I received an email from a doctoral student at the University of West Florida who is writing her dissertation on women military careerists born between 1940 and 1955. As a result, she has spent a good amount of time talking to retired service women, as well as visiting the National Naval Aviation Museum in Pensacola, Florida. She asked me: “Where are the women aviators?”

The Naval Air Station in Pensacola has been the main training ground for naval aviators since 1914. Therefore, it’s also the place where the first woman naval aviators were trained in the 1970s. I have not been there, but apparently the fact that there are women in naval aviation gets scant attention at the museum.

There is, however, an online-only timeline that lists some of the accomplishments of women, starting in the 1980s. Based on its website, the museum itself seems to highlight the accomplishments of men during the World Wars, Korea, and Vietnam, when women were not present (except as housewives saving bacon grease, or a sailor flirting with a “girl” at a movie ticket counter…really!). It also has an exhibit on the planes (of course), naval aviation in space, on Bob Hope, Coast Guard aviation, and airships.

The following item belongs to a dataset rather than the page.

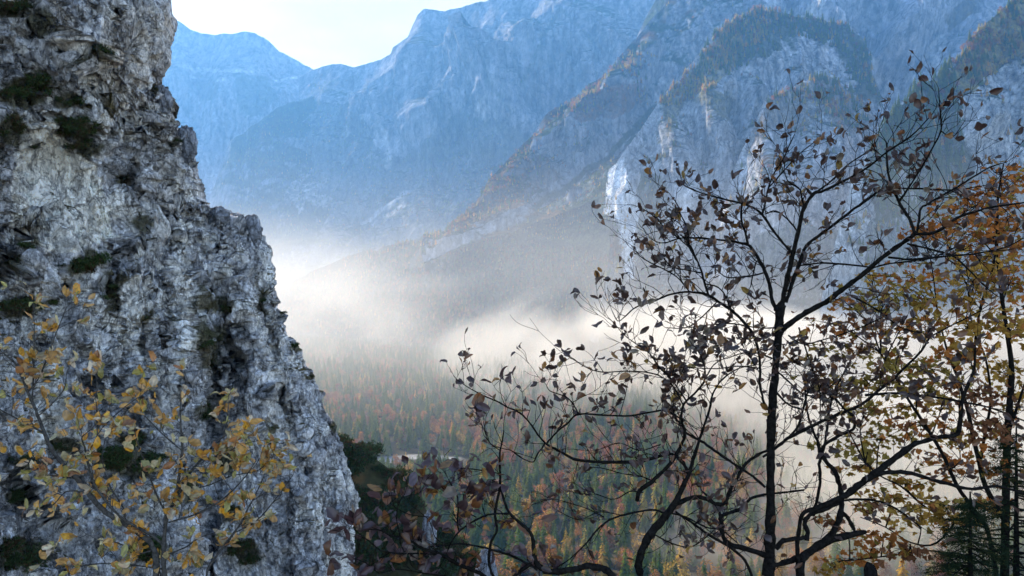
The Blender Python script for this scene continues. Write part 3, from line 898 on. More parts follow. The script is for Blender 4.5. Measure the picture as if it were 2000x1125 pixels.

I am not a fan of highlighting women only in exhibits, but the museum’s focus appears to be on things that women have had limited participation in. I’d like to see photos of naval women interspersed within the exhibits on World War II where they served as instructors, air traffic controllers, flight nurses, mechanics, and other support personnel. There have also been women astronauts like Kathleen Sullivan, a naval reserve oceanography officer, who was the first American woman to walk in space. She flew on three space shuttle missions and logged 532 hours in space.

Here are a few facts that perhaps would give girls who visit the museum with their families some role models and help to incite some dreams of their own:

– In 1973, Lieutenants Victoria Voge and Jane McWilliams became the Navy’s first two women flight surgeons.

– Also in 1973, six women became the first to win their wings and be designated naval aviators. They were: Judith Neuffer, Barbara Allen Rainey, Rosemary Conatser Mariner, Jane Skiles O’Dea, Anna Scott Fuqua, and JoEllen Drag Oslund. Allen Rainey was the first to named and all six were the first women pilots in any of the armed forces. Two went into helicopters, four into fixed wing, multiengine aircraft. All planes were considered “non-combatant.”

– By 1974, Barbara Allen Rainey became the first Navy woman to qualify as a jet pilot. Unfortunately she was also the first woman aviator to be killed during a “routine” flight in 1982.

– In 1976, for the first time women entered naval aviation via Aviation Officer Candidate School vice the non-specialized Officer Candidate School in Newport, R.I.

– In 1983, Commander Colleen Nevious became the first woman pilot to graduate from the Navy’s Test Pilot School.

– In 1990, Rosemary Mariner became the first woman to command an aircraft squadron. By 1992 women aviators were still uncommon, with only 1.5% of the Navy’s pilots and Naval Flight Officers.

– By 1993, the Navy’s combat units were open to women AND they were able to fly combat missions.

– In 1994, women were first assigned to aircraft carriers, the USS Eisenhower and the USS Lincoln.

– In 2004, Wendy Carpenter became the Navy’s first female aviator admiral.

There are many others, and I’m not saying the museum is anti-women, but it is surprising that little about these capable, brave, and awesome women appears in the Navy’s foremost aviation museum. That needs to change.